**Material**:
------------------------------------------------------------------------

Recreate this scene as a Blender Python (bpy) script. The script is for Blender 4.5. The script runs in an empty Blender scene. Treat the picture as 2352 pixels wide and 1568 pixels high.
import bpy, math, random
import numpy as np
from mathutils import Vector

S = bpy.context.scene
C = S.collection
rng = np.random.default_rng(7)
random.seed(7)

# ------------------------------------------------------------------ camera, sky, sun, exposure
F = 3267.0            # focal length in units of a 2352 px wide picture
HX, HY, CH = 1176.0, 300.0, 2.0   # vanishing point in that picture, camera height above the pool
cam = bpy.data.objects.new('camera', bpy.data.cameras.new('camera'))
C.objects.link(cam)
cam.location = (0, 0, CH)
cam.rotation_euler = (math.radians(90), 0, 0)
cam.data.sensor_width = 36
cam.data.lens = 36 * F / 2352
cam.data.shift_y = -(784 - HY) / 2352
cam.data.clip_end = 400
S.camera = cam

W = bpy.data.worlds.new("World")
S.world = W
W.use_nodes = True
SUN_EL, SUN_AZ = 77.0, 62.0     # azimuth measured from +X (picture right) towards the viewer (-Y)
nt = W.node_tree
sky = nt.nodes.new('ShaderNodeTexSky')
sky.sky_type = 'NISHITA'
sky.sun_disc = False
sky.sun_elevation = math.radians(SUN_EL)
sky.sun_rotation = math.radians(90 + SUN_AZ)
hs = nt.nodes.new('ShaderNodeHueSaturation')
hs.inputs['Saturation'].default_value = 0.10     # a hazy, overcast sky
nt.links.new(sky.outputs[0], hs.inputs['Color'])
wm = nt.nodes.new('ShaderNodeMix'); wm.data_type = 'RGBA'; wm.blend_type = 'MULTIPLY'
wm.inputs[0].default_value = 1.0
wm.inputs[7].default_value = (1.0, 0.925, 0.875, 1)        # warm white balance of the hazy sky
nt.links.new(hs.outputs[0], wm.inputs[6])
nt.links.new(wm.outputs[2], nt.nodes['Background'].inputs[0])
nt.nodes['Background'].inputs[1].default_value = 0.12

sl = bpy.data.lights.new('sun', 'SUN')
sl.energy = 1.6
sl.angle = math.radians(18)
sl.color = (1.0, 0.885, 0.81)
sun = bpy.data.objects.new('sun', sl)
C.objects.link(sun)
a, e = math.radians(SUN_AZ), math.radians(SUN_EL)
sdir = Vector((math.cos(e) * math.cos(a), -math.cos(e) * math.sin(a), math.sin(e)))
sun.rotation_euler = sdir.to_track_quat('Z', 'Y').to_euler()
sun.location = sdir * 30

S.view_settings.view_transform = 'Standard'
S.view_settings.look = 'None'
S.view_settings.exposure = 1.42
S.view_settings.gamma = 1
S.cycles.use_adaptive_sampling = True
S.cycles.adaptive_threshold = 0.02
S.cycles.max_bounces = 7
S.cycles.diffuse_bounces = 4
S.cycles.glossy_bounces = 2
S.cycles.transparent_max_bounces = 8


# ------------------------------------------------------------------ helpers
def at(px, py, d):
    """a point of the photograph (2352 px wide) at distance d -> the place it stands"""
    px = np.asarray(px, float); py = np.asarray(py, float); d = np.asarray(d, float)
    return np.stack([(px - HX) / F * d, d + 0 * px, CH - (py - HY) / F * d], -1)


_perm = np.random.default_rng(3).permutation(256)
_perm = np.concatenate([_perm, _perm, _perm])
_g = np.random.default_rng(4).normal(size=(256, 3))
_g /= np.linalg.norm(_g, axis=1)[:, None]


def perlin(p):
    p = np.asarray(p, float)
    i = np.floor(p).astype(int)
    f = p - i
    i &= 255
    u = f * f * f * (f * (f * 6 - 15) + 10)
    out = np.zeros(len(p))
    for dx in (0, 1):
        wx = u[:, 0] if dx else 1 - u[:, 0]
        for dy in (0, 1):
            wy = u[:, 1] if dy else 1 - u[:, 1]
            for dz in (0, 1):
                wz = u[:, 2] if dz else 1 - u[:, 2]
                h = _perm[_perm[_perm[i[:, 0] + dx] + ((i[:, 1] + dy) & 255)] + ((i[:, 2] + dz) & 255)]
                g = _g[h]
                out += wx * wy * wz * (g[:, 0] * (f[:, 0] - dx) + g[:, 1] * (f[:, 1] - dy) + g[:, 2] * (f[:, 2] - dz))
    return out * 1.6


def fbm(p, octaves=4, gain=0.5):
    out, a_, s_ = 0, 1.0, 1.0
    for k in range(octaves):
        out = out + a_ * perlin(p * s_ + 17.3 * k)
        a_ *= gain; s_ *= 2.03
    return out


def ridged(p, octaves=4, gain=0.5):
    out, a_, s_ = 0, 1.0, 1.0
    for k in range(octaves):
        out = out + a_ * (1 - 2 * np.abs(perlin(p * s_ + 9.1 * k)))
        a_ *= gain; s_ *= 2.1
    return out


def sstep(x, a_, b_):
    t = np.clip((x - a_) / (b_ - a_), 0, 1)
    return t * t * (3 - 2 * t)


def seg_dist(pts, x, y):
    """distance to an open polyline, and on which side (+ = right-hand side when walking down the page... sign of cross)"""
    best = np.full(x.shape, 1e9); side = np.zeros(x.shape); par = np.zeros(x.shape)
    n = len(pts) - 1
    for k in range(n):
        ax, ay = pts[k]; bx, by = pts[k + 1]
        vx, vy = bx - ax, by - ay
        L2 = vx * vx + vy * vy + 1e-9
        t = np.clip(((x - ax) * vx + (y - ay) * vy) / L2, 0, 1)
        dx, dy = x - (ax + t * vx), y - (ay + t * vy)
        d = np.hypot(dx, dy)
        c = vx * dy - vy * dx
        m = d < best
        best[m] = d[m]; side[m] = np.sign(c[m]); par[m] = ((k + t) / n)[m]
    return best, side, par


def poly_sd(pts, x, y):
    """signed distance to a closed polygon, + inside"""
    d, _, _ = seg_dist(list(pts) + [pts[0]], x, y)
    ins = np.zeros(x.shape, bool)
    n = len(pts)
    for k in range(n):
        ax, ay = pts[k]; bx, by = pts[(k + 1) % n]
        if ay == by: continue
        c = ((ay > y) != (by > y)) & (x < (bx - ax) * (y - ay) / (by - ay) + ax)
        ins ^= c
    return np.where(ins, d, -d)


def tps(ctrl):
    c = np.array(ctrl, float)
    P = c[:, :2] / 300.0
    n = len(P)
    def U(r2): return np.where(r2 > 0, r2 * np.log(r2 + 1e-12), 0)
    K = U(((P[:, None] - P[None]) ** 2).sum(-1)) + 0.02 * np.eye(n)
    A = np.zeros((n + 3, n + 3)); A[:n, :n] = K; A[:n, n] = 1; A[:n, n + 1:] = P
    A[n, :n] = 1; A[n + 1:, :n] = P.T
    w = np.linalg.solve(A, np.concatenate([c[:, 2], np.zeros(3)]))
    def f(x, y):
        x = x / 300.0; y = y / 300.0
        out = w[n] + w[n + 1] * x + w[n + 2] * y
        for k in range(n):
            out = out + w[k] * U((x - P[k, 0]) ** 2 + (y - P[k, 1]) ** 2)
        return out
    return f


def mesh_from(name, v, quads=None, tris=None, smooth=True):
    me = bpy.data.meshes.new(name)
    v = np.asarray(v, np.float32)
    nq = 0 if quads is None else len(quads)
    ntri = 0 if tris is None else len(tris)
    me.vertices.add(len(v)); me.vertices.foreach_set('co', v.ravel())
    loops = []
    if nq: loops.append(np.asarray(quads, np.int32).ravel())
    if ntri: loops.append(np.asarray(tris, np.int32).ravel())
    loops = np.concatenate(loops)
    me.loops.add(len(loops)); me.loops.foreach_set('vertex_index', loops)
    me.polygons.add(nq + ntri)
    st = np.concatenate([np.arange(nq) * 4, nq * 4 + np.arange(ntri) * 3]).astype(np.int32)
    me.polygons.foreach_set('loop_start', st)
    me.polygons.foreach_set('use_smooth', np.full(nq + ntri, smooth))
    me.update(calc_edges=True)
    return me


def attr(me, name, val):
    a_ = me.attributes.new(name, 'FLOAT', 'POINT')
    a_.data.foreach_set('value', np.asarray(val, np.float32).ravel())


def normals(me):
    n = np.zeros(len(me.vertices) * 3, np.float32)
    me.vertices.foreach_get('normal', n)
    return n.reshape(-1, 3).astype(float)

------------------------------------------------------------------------

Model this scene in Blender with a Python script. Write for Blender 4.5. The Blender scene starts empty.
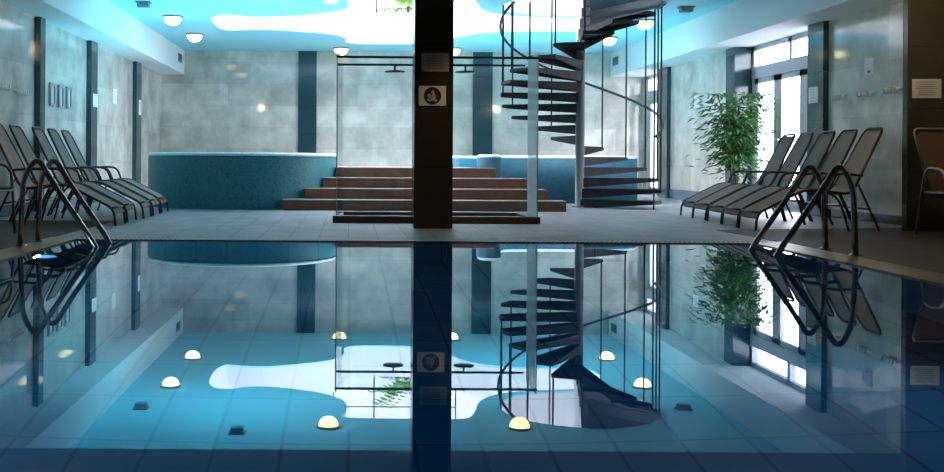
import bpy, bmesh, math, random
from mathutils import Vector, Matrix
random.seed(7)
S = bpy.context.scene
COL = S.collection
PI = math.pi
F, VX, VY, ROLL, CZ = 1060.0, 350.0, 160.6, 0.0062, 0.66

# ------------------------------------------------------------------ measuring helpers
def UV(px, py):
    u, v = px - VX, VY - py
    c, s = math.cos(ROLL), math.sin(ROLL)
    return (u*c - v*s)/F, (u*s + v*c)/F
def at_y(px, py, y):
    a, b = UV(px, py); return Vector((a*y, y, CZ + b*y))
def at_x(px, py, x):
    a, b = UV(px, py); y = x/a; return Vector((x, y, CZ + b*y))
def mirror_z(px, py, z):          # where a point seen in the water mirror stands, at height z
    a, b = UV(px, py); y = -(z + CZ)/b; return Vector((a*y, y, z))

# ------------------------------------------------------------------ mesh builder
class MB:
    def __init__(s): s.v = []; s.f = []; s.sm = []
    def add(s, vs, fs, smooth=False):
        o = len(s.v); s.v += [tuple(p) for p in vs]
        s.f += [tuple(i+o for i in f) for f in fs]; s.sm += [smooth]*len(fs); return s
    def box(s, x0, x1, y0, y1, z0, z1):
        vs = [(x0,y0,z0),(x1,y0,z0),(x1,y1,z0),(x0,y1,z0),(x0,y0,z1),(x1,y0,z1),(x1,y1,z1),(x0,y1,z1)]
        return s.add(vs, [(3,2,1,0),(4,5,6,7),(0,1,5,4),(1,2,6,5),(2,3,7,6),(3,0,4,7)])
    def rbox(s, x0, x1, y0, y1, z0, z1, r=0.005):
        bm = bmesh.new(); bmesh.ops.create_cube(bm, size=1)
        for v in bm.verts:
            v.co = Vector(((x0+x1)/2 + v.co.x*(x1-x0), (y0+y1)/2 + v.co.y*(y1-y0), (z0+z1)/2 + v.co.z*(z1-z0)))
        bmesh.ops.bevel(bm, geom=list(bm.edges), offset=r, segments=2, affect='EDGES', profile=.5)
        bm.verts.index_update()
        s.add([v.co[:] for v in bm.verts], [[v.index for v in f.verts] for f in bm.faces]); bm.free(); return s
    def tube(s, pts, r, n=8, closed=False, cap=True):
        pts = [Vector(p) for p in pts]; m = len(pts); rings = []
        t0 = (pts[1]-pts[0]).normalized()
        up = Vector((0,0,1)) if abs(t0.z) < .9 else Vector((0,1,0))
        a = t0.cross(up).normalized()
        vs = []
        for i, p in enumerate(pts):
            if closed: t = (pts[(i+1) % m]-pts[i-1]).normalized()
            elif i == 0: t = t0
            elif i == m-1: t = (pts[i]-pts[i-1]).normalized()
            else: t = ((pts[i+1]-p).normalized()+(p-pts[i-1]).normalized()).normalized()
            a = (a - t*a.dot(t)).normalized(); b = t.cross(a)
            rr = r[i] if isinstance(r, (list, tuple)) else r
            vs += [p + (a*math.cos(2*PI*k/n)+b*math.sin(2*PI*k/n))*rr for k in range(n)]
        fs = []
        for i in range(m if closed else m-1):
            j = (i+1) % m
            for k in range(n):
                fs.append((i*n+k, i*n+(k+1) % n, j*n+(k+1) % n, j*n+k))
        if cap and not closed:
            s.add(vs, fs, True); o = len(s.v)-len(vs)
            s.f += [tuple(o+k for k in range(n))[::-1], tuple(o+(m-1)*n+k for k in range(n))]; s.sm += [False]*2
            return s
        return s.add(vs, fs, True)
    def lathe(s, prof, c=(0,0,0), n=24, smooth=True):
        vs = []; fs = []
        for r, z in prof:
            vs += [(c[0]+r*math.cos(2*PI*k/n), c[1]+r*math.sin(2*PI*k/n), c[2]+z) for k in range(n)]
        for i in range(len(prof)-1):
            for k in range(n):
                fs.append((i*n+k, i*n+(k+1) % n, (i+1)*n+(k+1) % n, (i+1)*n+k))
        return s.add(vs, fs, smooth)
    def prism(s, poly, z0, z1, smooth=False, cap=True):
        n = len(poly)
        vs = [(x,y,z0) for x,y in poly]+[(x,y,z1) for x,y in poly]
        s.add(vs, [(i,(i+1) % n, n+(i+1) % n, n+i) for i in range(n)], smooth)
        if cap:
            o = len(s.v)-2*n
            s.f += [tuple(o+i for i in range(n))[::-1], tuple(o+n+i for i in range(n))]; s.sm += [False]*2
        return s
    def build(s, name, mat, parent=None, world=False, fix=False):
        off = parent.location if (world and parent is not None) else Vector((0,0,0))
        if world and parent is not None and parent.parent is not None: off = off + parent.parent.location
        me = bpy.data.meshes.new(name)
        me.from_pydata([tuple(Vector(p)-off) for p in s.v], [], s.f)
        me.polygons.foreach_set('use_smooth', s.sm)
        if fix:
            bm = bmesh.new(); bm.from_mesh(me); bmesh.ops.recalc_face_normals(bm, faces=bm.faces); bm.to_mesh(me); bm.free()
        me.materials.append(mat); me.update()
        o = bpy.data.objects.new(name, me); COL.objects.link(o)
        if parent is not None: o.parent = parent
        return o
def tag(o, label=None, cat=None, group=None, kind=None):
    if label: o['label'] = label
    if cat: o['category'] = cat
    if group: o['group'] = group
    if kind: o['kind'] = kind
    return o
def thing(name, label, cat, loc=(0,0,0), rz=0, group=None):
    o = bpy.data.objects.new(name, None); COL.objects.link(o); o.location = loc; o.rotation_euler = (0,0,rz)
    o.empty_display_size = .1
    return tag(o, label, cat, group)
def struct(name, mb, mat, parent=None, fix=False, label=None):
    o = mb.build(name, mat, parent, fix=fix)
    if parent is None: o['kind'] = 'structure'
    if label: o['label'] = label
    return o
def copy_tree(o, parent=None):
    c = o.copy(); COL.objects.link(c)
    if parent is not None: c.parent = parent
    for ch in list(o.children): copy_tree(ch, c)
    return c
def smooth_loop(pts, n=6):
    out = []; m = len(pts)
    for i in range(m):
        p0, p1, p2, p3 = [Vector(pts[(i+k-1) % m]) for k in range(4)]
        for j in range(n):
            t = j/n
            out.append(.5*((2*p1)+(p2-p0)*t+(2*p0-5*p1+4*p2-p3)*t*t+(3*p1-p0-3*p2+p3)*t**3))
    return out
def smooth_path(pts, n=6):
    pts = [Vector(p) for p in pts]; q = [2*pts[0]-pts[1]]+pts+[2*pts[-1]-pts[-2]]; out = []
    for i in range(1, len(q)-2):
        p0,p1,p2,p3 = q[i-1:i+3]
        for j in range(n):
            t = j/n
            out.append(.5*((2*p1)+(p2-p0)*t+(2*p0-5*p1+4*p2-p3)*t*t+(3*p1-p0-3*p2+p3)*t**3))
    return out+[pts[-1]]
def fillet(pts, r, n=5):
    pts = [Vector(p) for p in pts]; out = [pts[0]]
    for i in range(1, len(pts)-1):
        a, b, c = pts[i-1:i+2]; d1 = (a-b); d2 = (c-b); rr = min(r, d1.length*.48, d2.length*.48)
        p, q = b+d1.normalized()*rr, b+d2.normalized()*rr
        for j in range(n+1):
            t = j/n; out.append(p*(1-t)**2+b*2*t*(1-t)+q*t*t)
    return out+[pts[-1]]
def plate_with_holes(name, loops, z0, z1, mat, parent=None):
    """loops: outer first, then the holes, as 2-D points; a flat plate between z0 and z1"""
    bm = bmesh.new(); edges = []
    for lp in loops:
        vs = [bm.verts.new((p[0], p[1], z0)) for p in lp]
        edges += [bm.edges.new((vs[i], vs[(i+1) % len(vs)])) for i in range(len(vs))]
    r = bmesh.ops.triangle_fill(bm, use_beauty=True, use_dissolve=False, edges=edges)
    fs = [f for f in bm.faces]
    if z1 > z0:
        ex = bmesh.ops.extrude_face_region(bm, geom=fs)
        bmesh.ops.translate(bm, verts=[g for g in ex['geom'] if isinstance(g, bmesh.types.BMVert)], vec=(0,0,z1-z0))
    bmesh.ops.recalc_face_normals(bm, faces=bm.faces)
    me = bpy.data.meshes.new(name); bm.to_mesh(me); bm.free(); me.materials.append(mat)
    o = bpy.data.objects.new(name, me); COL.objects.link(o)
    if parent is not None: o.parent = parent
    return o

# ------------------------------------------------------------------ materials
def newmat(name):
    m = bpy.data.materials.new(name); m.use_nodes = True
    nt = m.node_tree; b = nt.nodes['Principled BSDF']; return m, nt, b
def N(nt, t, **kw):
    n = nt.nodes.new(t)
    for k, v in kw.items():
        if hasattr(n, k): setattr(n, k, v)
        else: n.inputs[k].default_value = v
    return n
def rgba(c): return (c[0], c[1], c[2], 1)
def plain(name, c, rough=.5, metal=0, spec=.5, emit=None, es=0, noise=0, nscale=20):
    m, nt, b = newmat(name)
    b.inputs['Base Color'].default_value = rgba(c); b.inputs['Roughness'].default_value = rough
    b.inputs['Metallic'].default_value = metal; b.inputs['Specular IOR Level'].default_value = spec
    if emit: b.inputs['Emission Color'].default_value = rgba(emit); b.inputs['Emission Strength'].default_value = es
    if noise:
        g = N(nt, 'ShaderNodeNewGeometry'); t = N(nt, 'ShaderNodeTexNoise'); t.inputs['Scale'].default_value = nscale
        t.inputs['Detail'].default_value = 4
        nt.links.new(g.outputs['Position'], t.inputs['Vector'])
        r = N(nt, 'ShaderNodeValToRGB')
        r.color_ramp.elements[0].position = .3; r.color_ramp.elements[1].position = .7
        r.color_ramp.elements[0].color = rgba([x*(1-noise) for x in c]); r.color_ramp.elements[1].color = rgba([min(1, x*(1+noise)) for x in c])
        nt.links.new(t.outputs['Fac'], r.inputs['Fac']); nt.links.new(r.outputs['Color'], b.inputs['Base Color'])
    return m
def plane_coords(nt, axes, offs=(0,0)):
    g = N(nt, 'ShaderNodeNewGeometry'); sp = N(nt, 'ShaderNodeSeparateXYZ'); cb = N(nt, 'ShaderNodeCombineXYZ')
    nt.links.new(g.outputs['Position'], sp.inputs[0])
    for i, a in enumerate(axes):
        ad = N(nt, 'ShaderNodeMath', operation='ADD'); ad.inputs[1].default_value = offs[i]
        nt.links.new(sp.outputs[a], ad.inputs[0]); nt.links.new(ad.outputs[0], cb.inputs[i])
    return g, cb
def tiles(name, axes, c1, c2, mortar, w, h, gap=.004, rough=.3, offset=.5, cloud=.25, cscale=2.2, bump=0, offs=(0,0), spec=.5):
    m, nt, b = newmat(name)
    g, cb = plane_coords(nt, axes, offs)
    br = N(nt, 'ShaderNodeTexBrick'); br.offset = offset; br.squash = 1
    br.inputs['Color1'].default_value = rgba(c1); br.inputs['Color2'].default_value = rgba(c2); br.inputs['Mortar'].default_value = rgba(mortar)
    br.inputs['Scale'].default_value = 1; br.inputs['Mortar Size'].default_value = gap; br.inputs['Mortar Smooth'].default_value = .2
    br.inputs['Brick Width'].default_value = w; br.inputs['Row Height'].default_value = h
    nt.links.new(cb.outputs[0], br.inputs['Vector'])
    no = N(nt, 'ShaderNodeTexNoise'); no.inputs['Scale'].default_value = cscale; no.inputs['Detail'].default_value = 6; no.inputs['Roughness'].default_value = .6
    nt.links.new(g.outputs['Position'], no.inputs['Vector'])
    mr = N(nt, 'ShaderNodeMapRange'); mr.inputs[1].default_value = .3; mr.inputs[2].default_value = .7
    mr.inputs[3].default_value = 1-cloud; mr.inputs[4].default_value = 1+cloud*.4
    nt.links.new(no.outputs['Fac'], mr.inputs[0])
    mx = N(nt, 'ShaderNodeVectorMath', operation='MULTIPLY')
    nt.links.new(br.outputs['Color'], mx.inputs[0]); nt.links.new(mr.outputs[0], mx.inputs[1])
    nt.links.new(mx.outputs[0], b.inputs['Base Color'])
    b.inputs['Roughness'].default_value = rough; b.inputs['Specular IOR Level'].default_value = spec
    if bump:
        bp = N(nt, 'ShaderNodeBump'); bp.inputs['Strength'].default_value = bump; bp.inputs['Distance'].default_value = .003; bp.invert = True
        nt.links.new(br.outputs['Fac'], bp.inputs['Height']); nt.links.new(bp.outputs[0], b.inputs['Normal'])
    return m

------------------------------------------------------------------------

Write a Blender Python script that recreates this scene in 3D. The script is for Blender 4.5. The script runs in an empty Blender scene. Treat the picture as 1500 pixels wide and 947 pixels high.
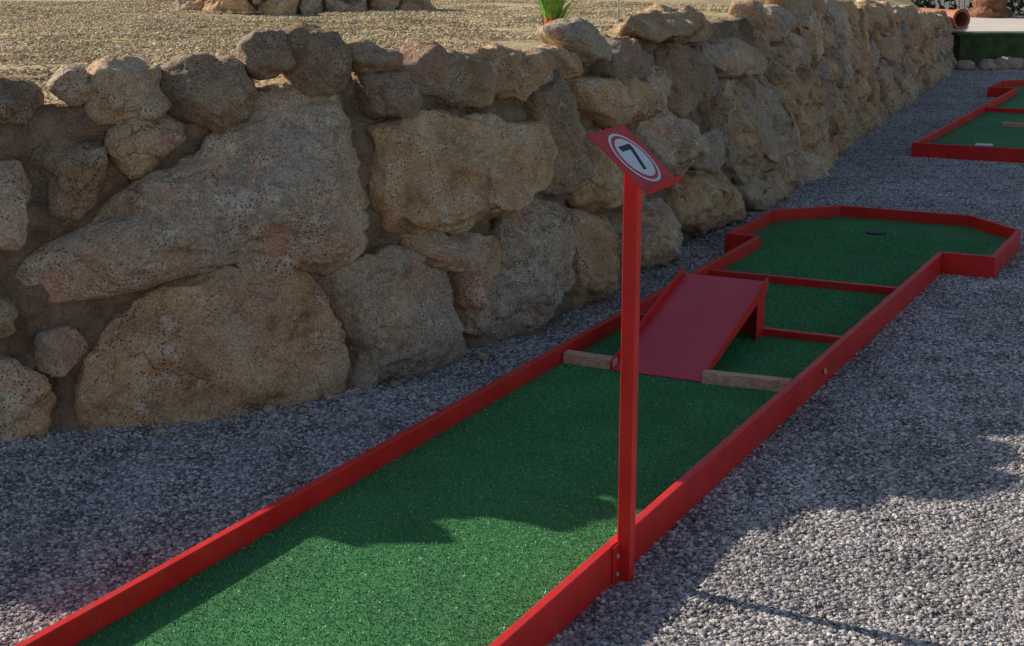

------------------------------------------------------------------------

**Problem**:
Tell how many lines of the data above hold the string "this". Give only the number.

**Output below**:
3